Empty Nest

EMPTY NEST: with many kids going off to college and school back in session, many parents are facing the prospects of living in an empty house. On the personal note, this is exactly what my wife, Lynn, and I are facing.  However, I'm realizing there’s no reason to live an EMPTY LIFE just because your child leaves home!

 

After having spent two and a half decades as a parent, it is only reasonable to expect that this change will prove difficult. You might experience some of the following: sadness, fear in what your role in life is now, major adjustments in what you do each day, how you view yourself, and how your marriage functions.

 

The difficulties of "empty nest" used to belong almost exclusively to women who were the primary caretakers of the children.  However, men likewise may experience this as many dads have become far more involved in their children's lives then previous generations of dads.

 

Honestly, there are times I long to return to the mornings of waking my three kids up and making them breakfast before I would drive them to school.  Since Lynn was a teacher and needed to be to school early, I had the "daddy role" of curling Bethany's and Brianne's hair or combing it into "pig-tails" every morning. The countless hours in the car with back packs, school art projects, snow boots, giving spelling quiz's and loads of conversations of everything under the sun.  Those were precious and priceless times!  Now as parents, we face this empty nest thing.

 

As harsh as it may sound, I've come to the conclusion that we must encourage our children to "fly away".  The truth is, if you have done a good job, then your child will fly from the nest. It’s important for them to be happy and healthy adults.  If you look like you will fall apart when they leave, then they won’t be able to emotionally leave, which is necessary for their development.
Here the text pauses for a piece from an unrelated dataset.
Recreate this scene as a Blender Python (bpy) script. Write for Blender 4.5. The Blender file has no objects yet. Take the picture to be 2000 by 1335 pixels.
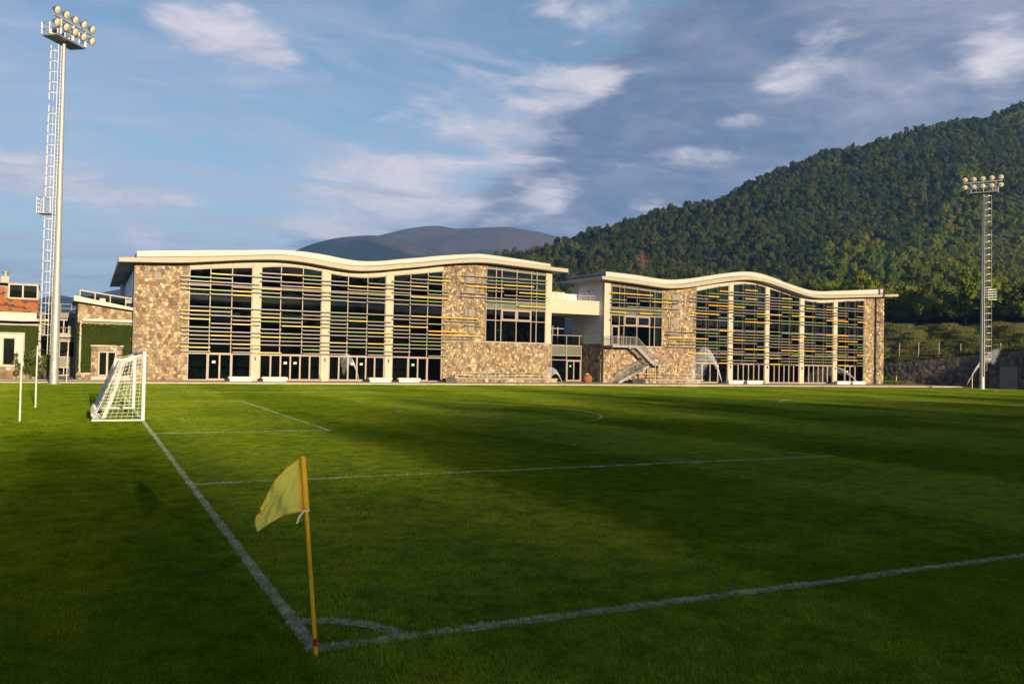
import bpy, math, random
import numpy as np
from mathutils import Vector, Matrix

scene = bpy.context.scene
COL = scene.collection
R = math.radians

# ------------------------------------------------------------------ camera
cam_data = bpy.data.cameras.new("camera")
cam_data.sensor_width = 36.0
cam_data.lens = 30.21
cam_data.clip_start = 0.1
cam_data.clip_end = 20000.0
cam = bpy.data.objects.new("camera", cam_data)
COL.objects.link(cam)
_r = Vector((0.89750267, -0.44057581, 0.01954236))
_u = Vector((-0.0264323, -0.00950668, 0.9996054))
_f = Vector((0.44021618, 0.89766507, 0.02017771))
_m = Matrix((_r, _u, -_f)).transposed().to_4x4()
_m.translation = Vector((-1.697855, -7.19688169, 2.47931907))
cam.matrix_world = _m
scene.camera = cam

# ------------------------------------------------------------------ light
SUN_EL = 8.5
SUN_AZ_VEC = Vector((0.065, -1.0, 0.0)).normalized()      # towards the sun
world = bpy.data.worlds.new("World")
scene.world = world
world.use_nodes = True
wt = world.node_tree
wt.nodes.clear()


class NG:
    """small helper to write node graphs"""
    def __init__(self, tree):
        self.t = tree

    def n(self, kind, **kw):
        nd = self.t.nodes.new(kind)
        for k, v in kw.items():
            setattr(nd, k, v)
        return nd

    def put(self, sock, v):
        if v is None:
            return
        if isinstance(v, bpy.types.NodeSocket):
            self.t.links.new(v, sock)
        else:
            if sock.type == 'RGBA' and len(v) == 3:
                v = (v[0], v[1], v[2], 1)
            sock.default_value = v

    def m(self, op, a, b=None, c=None, clamp=False):
        nd = self.n('ShaderNodeMath', operation=op, use_clamp=clamp)
        self.put(nd.inputs[0], a)
        if b is not None:
            self.put(nd.inputs[1], b)
        if c is not None:
            self.put(nd.inputs[2], c)
        return nd.outputs[0]

    def v(self, op, a, b=None, scale=None):
        nd = self.n('ShaderNodeVectorMath', operation=op)
        self.put(nd.inputs[0], a)
        if b is not None:
            self.put(nd.inputs[1], b)
        if scale is not None:
            self.put(nd.inputs['Scale'], scale)
        return nd.outputs['Value'] if op in ('DOT_PRODUCT', 'LENGTH', 'DISTANCE') else nd.outputs['Vector']

    def mix(self, f, a, b, blend='MIX'):
        nd = self.n('ShaderNodeMix', data_type='RGBA', blend_type=blend)
        self.put(nd.inputs[0], f)
        self.put(nd.inputs[6], a)
        self.put(nd.inputs[7], b)
        return nd.outputs[2]

    def sstep(self, x, a, b, lo=0.0, hi=1.0):
        nd = self.n('ShaderNodeMapRange', interpolation_type='SMOOTHSTEP')
        self.put(nd.inputs[0], x)
        nd.inputs[1].default_value, nd.inputs[2].default_value = a, b
        nd.inputs[3].default_value, nd.inputs[4].default_value = lo, hi
        return nd.outputs[0]

    def noise(self, vec, scale, detail=4, rough=0.55, dist=0.0, color=False):
        nd = self.n('ShaderNodeTexNoise')
        if vec is not None:
            self.put(nd.inputs['Vector'], vec)
        nd.inputs['Scale'].default_value = scale
        nd.inputs['Detail'].default_value = detail
        nd.inputs['Roughness'].default_value = rough
        nd.inputs['Distortion'].default_value = dist
        return nd.outputs['Color' if color else 'Fac']

    def ramp(self, fac, stops):
        nd = self.n('ShaderNodeValToRGB')
        self.put(nd.inputs[0], fac)
        el = nd.color_ramp.elements
        while len(el) < len(stops):
            el.new(0.5)
        for e, (p, c) in zip(el, stops):
            e.position = p
            e.color = (c[0], c[1], c[2], 1)
        return nd.outputs[0]


def azel(az, el):
    a, e = R(az), R(el)
    return Vector((math.sin(a) * math.cos(e), math.cos(a) * math.cos(e), math.sin(e)))


def build_sky():
    g = NG(wt)
    sky = g.n('ShaderNodeTexSky', sky_type='NISHITA')
    sky.sun_disc = False
    sky.sun_elevation = R(SUN_EL)
    sky.sun_rotation = math.atan2(SUN_AZ_VEC.x, SUN_AZ_VEC.y)
    sky.altitude = 700
    sky.air_density = 1.0
    sky.dust_density = 0.6
    sky.ozone_density = 1.6
    tc = g.n('ShaderNodeTexCoord').outputs['Generated']
    d = g.v('NORMALIZE', tc)
    sep = g.n('ShaderNodeSeparateXYZ')
    g.put(sep.inputs[0], d)
    z = sep.outputs['Z']
    zc = g.m('MAXIMUM', z, 0.0)
    # cloud layer seen in perspective: direction projected on a high plane
    den = g.m('ADD', zc, 0.13)
    cmb = g.n('ShaderNodeCombineXYZ')
    g.put(cmb.inputs[0], g.m('DIVIDE', sep.outputs['X'], den))
    g.put(cmb.inputs[1], g.m('DIVIDE', sep.outputs['Y'], den))
    pl = cmb.outputs[0]
    rot = g.n('ShaderNodeMapping')
    rot.inputs['Rotation'].default_value = (0, 0, R(20))
    rot.inputs['Scale'].default_value = (0.75, 1.25, 1)
    g.put(rot.inputs[0], pl)
    q = rot.outputs[0]
    warp = g.noise(q, 1.6, 3, 0.5, color=True)
    qq = g.v('ADD', q, g.v('SCALE', g.v('SUBTRACT', warp, (0.5, 0.5, 0.5)), scale=0.7))
    n1 = g.noise(qq, 2.4, 9, 0.56)
    n2 = g.noise(qq, 6.5, 8, 0.62)
    ndir = g.noise(g.v('MULTIPLY', d, (1, 1, 2.6)), 7.0, 8, 0.6)
    n3 = g.noise(g.v('MULTIPLY', g.v('ADD', d, g.v('SCALE', g.v('SUBTRACT', warp, (0.5, 0.5, 0.5)), scale=0.1)), (1, 1, 3.2)), 11.0, 9, 0.62)

    def blobs(lst):
        tot = None
        for az, el, sa, se, amp in lst:
            c = azel(az, el)
            rt = Vector((math.cos(R(az)), -math.sin(R(az)), 0))
            up = rt.cross(c)
            dv = g.v('SUBTRACT', d, tuple(c))
            a = g.m('DIVIDE', g.v('DOT_PRODUCT', dv, tuple(rt)), R(sa))
            b = g.m('DIVIDE', g.v('DOT_PRODUCT', dv, tuple(up)), R(se))
            r2 = g.m('ADD', g.m('MULTIPLY', a, a), g.m('MULTIPLY', b, b))
            e = g.m('MULTIPLY', g.m('EXPONENT', g.m('MULTIPLY', r2, -1.0)), amp)
            tot = e if tot is None else g.m('ADD', tot, e)
        return tot

    base = g.v('SCALE', sky.outputs[0], scale=SKY_STRENGTH)
    base = g.mix(1.0, base, (0.92, 0.96, 1.02), 'MULTIPLY')
    # thin high veil, thicker near the horizon
    veil = g.sstep(g.m('ADD', g.m('MULTIPLY', n1, 0.75), g.m('MULTIPLY', n2, 0.25)), 0.36, 0.66)
    low = g.sstep(zc, 0.36, 0.03)
    veil = g.m('ADD', g.m('MULTIPLY', veil, g.m('ADD', 0.42, g.m('MULTIPLY', low, 0.22))), g.m('MULTIPLY', low, 0.42), clamp=True)
    wisp = g.sstep(g.noise(g.v('MULTIPLY', qq, (0.55, 2.1, 1)), 3.2, 9, 0.66), 0.50, 0.72)
    veil = g.m('ADD', veil, g.m('MULTIPLY', wisp, 0.34), clamp=True)
    c0 = g.mix(veil, base, (0.262, 0.285, 0.368))
    # grey cloud bank that fills the right of the view and lies lower along the horizon
    dark = blobs([(38, 16.6, 7.5, 3.0, 1.05), (33.5, 14.8, 5.5, 1.6, .8), (43, 19.0, 7, 2.6, .9), (49, 17.5, 11, 5.0, .95), (32, 11.0, 8, 2.6, .8), (27.5, 8.9, 7, 2.0, .7),
                  (42, 12, 9, 3.2, .8), (15.5, 7.4, 9, 1.2, .5), (58, 22, 15, 9, 1.0), (52, 26, 9, 5, .75), (75, 24, 24, 14, .9), (120, 30, 40, 14, .6), (-70, 28, 30, 12, .5)])
    wob = g.m('SUBTRACT', g.m('ADD', g.m('MULTIPLY', n3, .65), g.m('MULTIPLY', n1, .35)), 0.5)
    edge = g.m('ADD', dark, g.m('MULTIPLY', wob, 2.6))
    mk = g.sstep(edge, 0.26, 0.74)
    shade = g.m('ADD', g.m('MULTIPLY', ndir, .40), g.m('ADD', g.m('MULTIPLY', n3, .42), g.m('MULTIPLY', n1, .18)))
    up = g.sstep(sep.outputs['X'], 0.58, 0.80, 0.0, 0.09)
    body = g.ramp(g.m('ADD', shade, up), [(0.33, (0.056, 0.086, 0.152)), (0.46, (0.082, 0.113, 0.182)), (0.54, (0.120, 0.145, 0.210)), (0.62, (0.170, 0.190, 0.255)), (0.72, (0.260, 0.270, 0.330))])
    c1 = g.mix(g.m('MULTIPLY', mk, 0.95), c0, body)
    # sunlit heads and broken bright edges
    lit = blobs([(7.0, 19.6, 3.2, 2.2, .72), (9.8, 18.9, 2.6, 0.9, .72), (3.5, 19.9, 3.0, 1.0, .45), (18, 10.2, 5.0, 1.2, .78), (16.5, 12.0, 4.5, 1.1, .62), (21.5, 9.6, 3.6, 1.0, .68), (-4.2, 10.0, 5.0, 1.3, .85), (3.0, 9.3, 4.5, 1.0, .58), (14.5, 8.0, 3.5, .6, .6),
                 (2.6, 7.2, 2.2, 1.3, .5), (13.5, 8.4, 4, 0.7, .55), (28, 10.8, 2.0, 0.9, .72), (46, 19.4, 2.2, 1.9, .70), (43.5, 17.6, 2.6, 0.9, .62), (41, 15.4, 2.4, 0.8, .55), (29.0, 16.8, 3.6, .9, .55), (31.5, 22.0, 4.0, 2.2, .5), (24.5, 18.6, 7.0, 1.3, .42), (30.5, 18.2, 2.2, .7, .55),
                 (55.6, 17.6, 3.0, 2.2, .70), (38, 13.3, 4, 0.8, .55), (23.5, 12.8, 6, 1.4, .42), (23.5, 15.6, 7, 2.0, .40), (36, 9.8, 5, 1.0, .40), (26, 14.8, 4, .8, .5), (-40, 14, 9, 3, .5), (90, 16, 9, 3, .5)])
    e2 = g.m('ADD', lit, g.m('MULTIPLY', g.m('SUBTRACT', g.m('ADD', g.m('MULTIPLY', n3, .7), g.m('MULTIPLY', n2, .3)), 0.5), 1.8))
    mk2 = g.sstep(e2, 0.20, 0.80)
    litc = g.ramp(n3, [(0.35, (0.25, 0.26, 0.32)), (0.65, (0.43, 0.40, 0.425))])
    c2 = g.mix(g.m('MULTIPLY', mk2, 0.88), c1, litc)
    # below the horizon
    bg = g.n('ShaderNodeBackground')
    g.put(bg.inputs[0], c2)
    bg.inputs[1].default_value = 1.0
    out = g.n('ShaderNodeOutputWorld')
    wt.links.new(bg.outputs[0], out.inputs[0])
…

Of course they will always be your child, but now you need to find a more adult relationship with them.

 

Today, my wife and I are enjoying this new season of our lives and re-discovering a relationship with each other that is not based on the kids. Now that our children have left, we find many times where we are left alone with each other.  This can be a great thing in that you finally have privacy and the run of the house and travel with "much less" luggage. Unfortunately, some husbands and wives have allowed their marriage to stagnate, and once the kids are gone, there is nothing left to hold the marriage together. This is when it becomes very important for you to exert a lot of effort to reestablish romance.

 

As I wrap this up, I realize possibly this blog was written more for myself than for anyone else.  Is that selfish?  It's not intended to be, instead just one family dealing with LIFE CHANGE.  I have come to the conclusion that it's good for "empty nesters" to talk with other "empty nesters".  Something I've observed is that you won’t get much sympathy from those who've never gone through it. Of course talking with your partner is a great place to begin which should make you feel closer and "not so alone". I'd like to hear some thoughts!